Exactly how CCAs will be controlled and what levels of autonomy may truly be available in the near term to support all of this still very much remains to be seen, as well.
“There’s a lot of opinions amongst the Air Force about the right way to go [about controlling drones from other aircraft],” John Clark, Lockheed Martin Vice President and General Manager of Advanced Development Programs (ADP), better known as Skunk Works, told The War Zone and others at this year’s Air & Space Forces Association’s (AFA) Air, Space & Cyber Conference earlier this week. “The universal thought, though, is that this [a tablet or other touch-based interface] may be the fastest way to begin experimentation. It may not be the end state.”
“We’re working through a spectrum of options that are the minimum invasive opportunities, as well as something that’s more organically equipped, where there’s not even a tablet,” Clark added.
Testing to date has exposed potential issues around using tablets and other touch interface systems.

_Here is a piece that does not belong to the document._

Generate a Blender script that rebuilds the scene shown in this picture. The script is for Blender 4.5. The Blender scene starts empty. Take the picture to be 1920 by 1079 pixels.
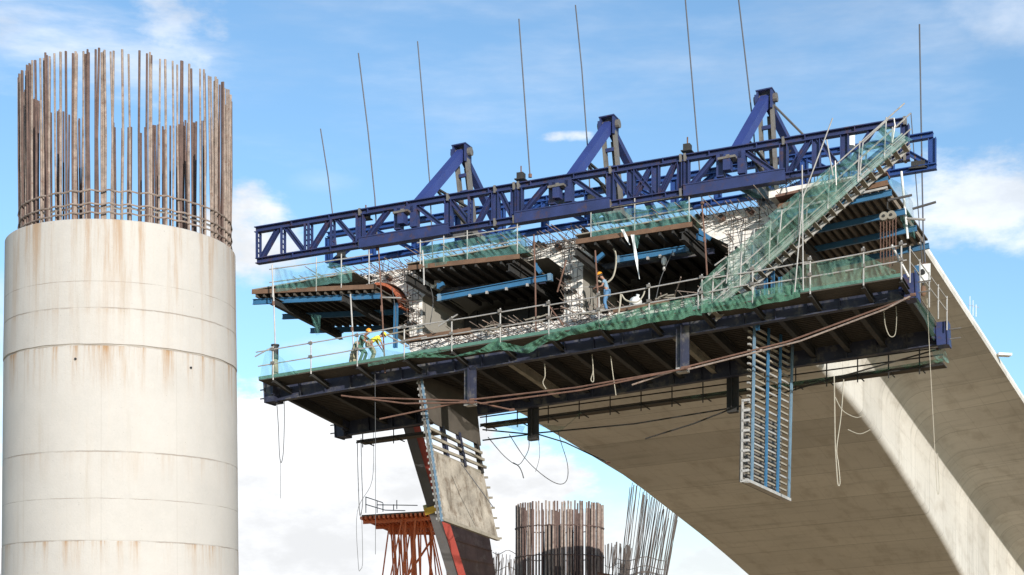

“We started with [the Air Force’s] Air Combat Command with tablets… There was this idea that they wanted to have this discreet control,” Michael Atwood, Vice President of Advanced Programs for General Atomics, said during an appearance on The Merge podcast earlier this year. “I got to fly in one of these jets with a tablet. And it was really hard to fly the airplane, let alone the weapon system of my primary airplane, and spatially and temporally think about this other thing.”
At that time, Atwood advocated for ceding greater control to drones under human supervision.
“We know two things about autonomy,” Andrew Hunter, Assistant Secretary of the Air Force for Acquisition, Technology & Logistics, told The War Zone and other outlets at a media roundtable on the sidelines of this week’s AFA conference. “One is laws of war require us to have, you know, human engagement in key decisions involving employment of weapons and other key decisions. So we have to have that. We have to have that human engagement, the ability to do that. The second is [that] we know that our ability to create systems that can operate autonomously and do missions well is something that is still maturing.”
“So, in other words, there are things that we know that we already know how to do well with autonomy, and there’s things that we know we do not know how to do well with autonomy,” Hunter continued. “So we’re going to stick to the things we know we can do well, and then have humans do the other things, and, over time, that mix is going to change… it’s not going to be static.”
With the Air Force pushing hard to begin fielding its first operational CCAs by the end of the decade, it should become increasingly clear in the coming years how well Collins’ vision does or doesn’t align with reality.